The request>
Copy, character for character, the lines running from the one with "Write the bpy" to the one with "S.camera = cam", ends included. Leave out every other line.

Provided data>
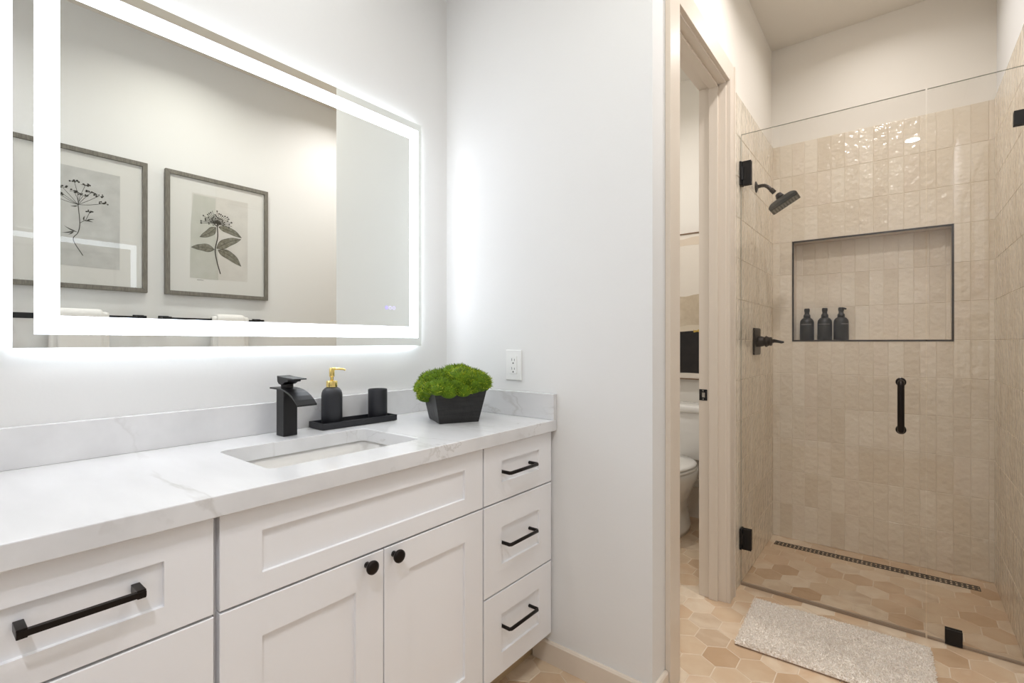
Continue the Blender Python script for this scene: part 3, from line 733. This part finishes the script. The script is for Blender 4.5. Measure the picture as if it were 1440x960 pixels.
--
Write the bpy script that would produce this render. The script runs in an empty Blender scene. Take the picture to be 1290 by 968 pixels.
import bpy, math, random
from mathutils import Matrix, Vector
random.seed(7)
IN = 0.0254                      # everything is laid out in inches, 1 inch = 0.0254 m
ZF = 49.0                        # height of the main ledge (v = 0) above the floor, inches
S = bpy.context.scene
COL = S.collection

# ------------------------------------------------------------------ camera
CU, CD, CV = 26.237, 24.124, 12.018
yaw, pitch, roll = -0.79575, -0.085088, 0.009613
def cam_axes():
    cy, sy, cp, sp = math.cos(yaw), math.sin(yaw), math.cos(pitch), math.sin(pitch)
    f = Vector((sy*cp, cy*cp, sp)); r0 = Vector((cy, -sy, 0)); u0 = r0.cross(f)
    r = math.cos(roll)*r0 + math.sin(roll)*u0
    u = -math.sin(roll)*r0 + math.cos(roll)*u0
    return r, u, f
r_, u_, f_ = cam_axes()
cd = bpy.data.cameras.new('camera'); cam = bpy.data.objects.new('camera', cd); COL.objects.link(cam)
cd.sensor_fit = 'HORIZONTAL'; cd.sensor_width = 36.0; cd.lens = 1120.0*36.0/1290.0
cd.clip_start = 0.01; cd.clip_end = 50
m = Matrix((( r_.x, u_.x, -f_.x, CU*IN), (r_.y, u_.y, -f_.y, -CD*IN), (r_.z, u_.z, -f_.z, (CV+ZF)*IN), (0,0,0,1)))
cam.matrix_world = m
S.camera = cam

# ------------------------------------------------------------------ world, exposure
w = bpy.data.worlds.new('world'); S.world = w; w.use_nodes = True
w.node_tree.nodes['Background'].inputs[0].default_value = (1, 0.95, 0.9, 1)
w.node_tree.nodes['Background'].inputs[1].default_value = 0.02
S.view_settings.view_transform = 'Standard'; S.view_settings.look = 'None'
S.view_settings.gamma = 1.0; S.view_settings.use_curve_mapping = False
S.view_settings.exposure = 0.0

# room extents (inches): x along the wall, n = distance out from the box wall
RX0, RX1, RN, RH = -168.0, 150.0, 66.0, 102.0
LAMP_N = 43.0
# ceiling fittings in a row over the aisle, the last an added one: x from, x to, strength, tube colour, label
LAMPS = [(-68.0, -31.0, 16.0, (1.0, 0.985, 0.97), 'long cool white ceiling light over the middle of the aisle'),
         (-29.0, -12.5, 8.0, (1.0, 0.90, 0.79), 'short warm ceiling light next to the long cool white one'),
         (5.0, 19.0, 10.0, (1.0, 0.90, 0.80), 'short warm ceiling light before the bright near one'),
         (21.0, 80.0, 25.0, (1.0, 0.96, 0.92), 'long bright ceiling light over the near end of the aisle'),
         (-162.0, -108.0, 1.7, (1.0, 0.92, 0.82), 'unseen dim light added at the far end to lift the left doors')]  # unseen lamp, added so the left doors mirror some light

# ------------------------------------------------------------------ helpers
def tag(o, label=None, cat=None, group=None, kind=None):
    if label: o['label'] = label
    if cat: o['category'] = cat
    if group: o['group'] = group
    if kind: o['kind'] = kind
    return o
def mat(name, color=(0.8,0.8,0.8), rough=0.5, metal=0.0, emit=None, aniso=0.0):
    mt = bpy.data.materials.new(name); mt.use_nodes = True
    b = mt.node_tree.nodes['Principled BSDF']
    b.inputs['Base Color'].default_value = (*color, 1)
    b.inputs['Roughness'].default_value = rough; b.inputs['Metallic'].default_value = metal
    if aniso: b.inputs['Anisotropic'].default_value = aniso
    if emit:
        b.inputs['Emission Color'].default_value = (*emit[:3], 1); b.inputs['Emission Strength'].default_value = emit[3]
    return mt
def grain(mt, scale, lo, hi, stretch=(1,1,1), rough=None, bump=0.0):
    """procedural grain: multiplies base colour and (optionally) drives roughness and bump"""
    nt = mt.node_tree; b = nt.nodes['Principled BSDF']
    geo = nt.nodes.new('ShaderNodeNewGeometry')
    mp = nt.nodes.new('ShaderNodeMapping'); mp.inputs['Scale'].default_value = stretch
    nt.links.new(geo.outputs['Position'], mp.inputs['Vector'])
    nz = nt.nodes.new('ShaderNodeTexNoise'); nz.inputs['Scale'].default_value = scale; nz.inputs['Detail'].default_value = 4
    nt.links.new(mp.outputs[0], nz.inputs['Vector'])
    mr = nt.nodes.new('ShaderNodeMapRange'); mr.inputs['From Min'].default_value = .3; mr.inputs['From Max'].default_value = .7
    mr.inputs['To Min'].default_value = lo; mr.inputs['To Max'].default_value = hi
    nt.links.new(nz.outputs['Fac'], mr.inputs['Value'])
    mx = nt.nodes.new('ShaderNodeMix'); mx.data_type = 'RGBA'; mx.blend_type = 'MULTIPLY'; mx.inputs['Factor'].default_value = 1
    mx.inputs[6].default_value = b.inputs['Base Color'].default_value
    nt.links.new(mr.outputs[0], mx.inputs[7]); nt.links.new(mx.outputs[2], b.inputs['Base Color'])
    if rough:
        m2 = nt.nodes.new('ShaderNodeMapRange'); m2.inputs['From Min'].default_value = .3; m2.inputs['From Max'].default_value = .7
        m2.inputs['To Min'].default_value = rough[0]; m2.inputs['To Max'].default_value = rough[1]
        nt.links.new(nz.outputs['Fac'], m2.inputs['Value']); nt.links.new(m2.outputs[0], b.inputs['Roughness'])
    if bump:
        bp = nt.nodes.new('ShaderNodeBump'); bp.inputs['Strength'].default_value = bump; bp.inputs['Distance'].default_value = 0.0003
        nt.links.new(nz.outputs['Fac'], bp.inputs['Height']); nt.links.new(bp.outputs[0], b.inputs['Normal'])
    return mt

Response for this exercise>
Write the bpy script that would produce this render. The script runs in an empty Blender scene. Take the picture to be 1290 by 968 pixels.
import bpy, math, random
from mathutils import Matrix, Vector
random.seed(7)
IN = 0.0254                      # everything is laid out in inches, 1 inch = 0.0254 m
ZF = 49.0                        # height of the main ledge (v = 0) above the floor, inches
S = bpy.context.scene
COL = S.collection

# ------------------------------------------------------------------ camera
CU, CD, CV = 26.237, 24.124, 12.018
yaw, pitch, roll = -0.79575, -0.085088, 0.009613
def cam_axes():
    cy, sy, cp, sp = math.cos(yaw), math.sin(yaw), math.cos(pitch), math.sin(pitch)
    f = Vector((sy*cp, cy*cp, sp)); r0 = Vector((cy, -sy, 0)); u0 = r0.cross(f)
    r = math.cos(roll)*r0 + math.sin(roll)*u0
    u = -math.sin(roll)*r0 + math.cos(roll)*u0
    return r, u, f
r_, u_, f_ = cam_axes()
cd = bpy.data.cameras.new('camera'); cam = bpy.data.objects.new('camera', cd); COL.objects.link(cam)
cd.sensor_fit = 'HORIZONTAL'; cd.sensor_width = 36.0; cd.lens = 1120.0*36.0/1290.0
cd.clip_start = 0.01; cd.clip_end = 50
m = Matrix((( r_.x, u_.x, -f_.x, CU*IN), (r_.y, u_.y, -f_.y, -CD*IN), (r_.z, u_.z, -f_.z, (CV+ZF)*IN), (0,0,0,1)))
cam.matrix_world = m
S.camera = cam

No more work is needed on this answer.